▶ Task prompt
Copy out the listing that follows, exactly, without its pictures.

▶ Supplied information
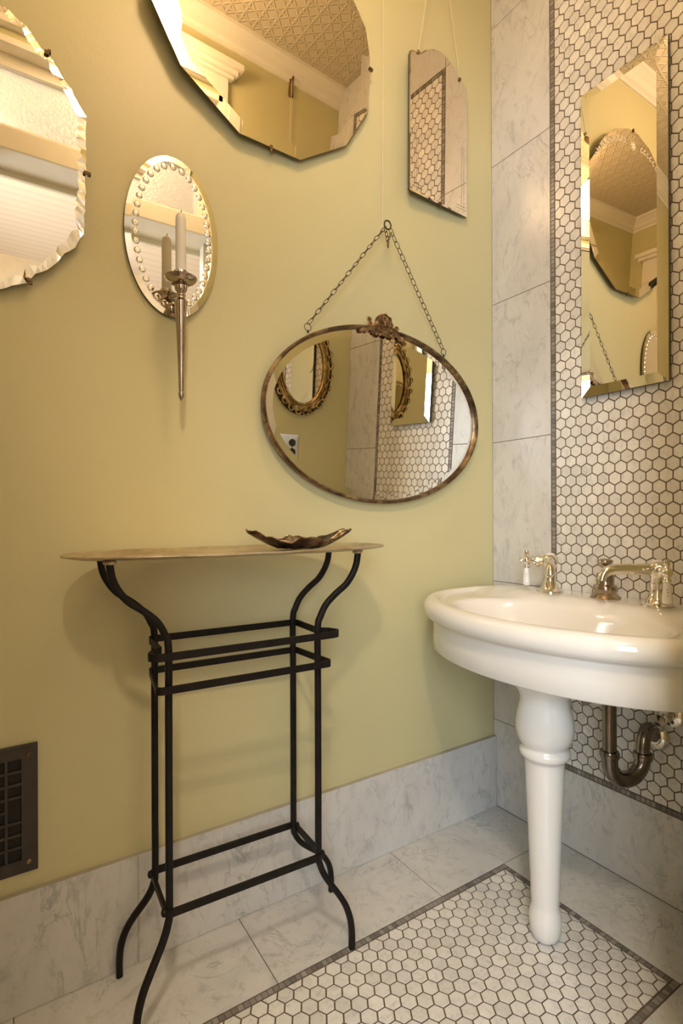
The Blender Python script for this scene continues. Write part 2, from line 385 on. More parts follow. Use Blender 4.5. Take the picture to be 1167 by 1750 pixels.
# baseboard on the green wall
T = Tiler(lambda u, v, h: Vector((u, -BT - h, v)))
seams = [0, -1.1345, XL]
for i in range(2): T.rect((seams[i + 1], 0.0), (seams[i], 0.2316), 0, 0, gap=0.0007, ch=0.0018, depth=0.004)
box(T.bm, (XL, -BT + 0.002, 0), (0, 0, 0.2310), 1)
struct(finish('baseboard_back', T.bm, [SLAB, plain('pale_grout', (0.42, 0.38, 0.30), 0.8)], smooth=False))
T = Tiler(lambda u, v, h: Vector((u, YD + BT + h, v)))
for a, b_ in ((XL, DX0 - 0.11), (DX1 + 0.09, 0)): T.rect((a, 0), (b_, 0.2316), 0, 0, gap=0.0007, ch=0.0018, depth=0.013)
struct(finish('baseboard_front', T.bm, [SLAB], smooth=False))
# crown moulding
def crown(name, a, b_, inward):
    prof = [(0, -0.075), (0.006, -0.075), (0.008, -0.062), (0.018, -0.055), (0.026, -0.035), (0.042, -0.018), (0.052, -0.012), (0.054, 0.0), (0, 0)]
    bm = bmesh.new(); a, b_, w = Vector(a), Vector(b_), Vector(inward)
    loft(bm, [[p + w * q[0] + Vector((0, 0, q[1])) for q in prof] for p in (a, b_)], cap0=True, cap1=True)
    return struct(finish(name, bm, WHITE, smooth=False))
crown('trim_1', (XL, 0, ZC), (0, 0, ZC), (0, -1, 0)); crown('trim_2', (XL, YD, ZC), (0, YD, ZC), (0, 1, 0)); crown('trim_3', (XL, 0, ZC), (XL, YD, ZC), (1, 0, 0))
# door casing with cornice head, transom
bm = bmesh.new()
for x0, x1 in ((DX1, DX1 + 0.088), (DX0 - 0.10, DX0)):
    box(bm, (x0, YD, 0), (x1, YD + 0.018, TZ1 + 0.02), 0, 0.003); box(bm, (x0 + 0.02, YD + 0.018, 0.0), (x1 - 0.02, YD + 0.023, TZ1 + 0.01), 0, 0.002)
hx0, hx1 = DX0 - 0.10, DX1 + 0.088
box(bm, (hx0, YD, TZ1 + 0.02), (hx1, YD + 0.020, TZ1 + 0.185), 0, 0.002)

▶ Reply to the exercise
The Blender Python script for this scene continues. Write part 2, from line 385 on. More parts follow. Use Blender 4.5. Take the picture to be 1167 by 1750 pixels.
# baseboard on the green wall
T = Tiler(lambda u, v, h: Vector((u, -BT - h, v)))
seams = [0, -1.1345, XL]
for i in range(2): T.rect((seams[i + 1], 0.0), (seams[i], 0.2316), 0, 0, gap=0.0007, ch=0.0018, depth=0.004)
box(T.bm, (XL, -BT + 0.002, 0), (0, 0, 0.2310), 1)
struct(finish('baseboard_back', T.bm, [SLAB, plain('pale_grout', (0.42, 0.38, 0.30), 0.8)], smooth=False))
T = Tiler(lambda u, v, h: Vector((u, YD + BT + h, v)))
for a, b_ in ((XL, DX0 - 0.11), (DX1 + 0.09, 0)): T.rect((a, 0), (b_, 0.2316), 0, 0, gap=0.0007, ch=0.0018, depth=0.013)
struct(finish('baseboard_front', T.bm, [SLAB], smooth=False))
# crown moulding
def crown(name, a, b_, inward):
    prof = [(0, -0.075), (0.006, -0.075), (0.008, -0.062), (0.018, -0.055), (0.026, -0.035), (0.042, -0.018), (0.052, -0.012), (0.054, 0.0), (0, 0)]
    bm = bmesh.new(); a, b_, w = Vector(a), Vector(b_), Vector(inward)
    loft(bm, [[p + w * q[0] + Vector((0, 0, q[1])) for q in prof] for p in (a, b_)], cap0=True, cap1=True)
    return struct(finish(name, bm, WHITE, smooth=False))
crown('trim_1', (XL, 0, ZC), (0, 0, ZC), (0, -1, 0)); crown('trim_2', (XL, YD, ZC), (0, YD, ZC), (0, 1, 0)); crown('trim_3', (XL, 0, ZC), (XL, YD, ZC), (1, 0, 0))
# door casing with cornice head, transom
bm = bmesh.new()
for x0, x1 in ((DX1, DX1 + 0.088), (DX0 - 0.10, DX0)):
    box(bm, (x0, YD, 0), (x1, YD + 0.018, TZ1 + 0.02), 0, 0.003); box(bm, (x0 + 0.02, YD + 0.018, 0.0), (x1 - 0.02, YD + 0.023, TZ1 + 0.01), 0, 0.002)
hx0, hx1 = DX0 - 0.10, DX1 + 0.088
box(bm, (hx0, YD, TZ1 + 0.02), (hx1, YD + 0.020, TZ1 + 0.185), 0, 0.002)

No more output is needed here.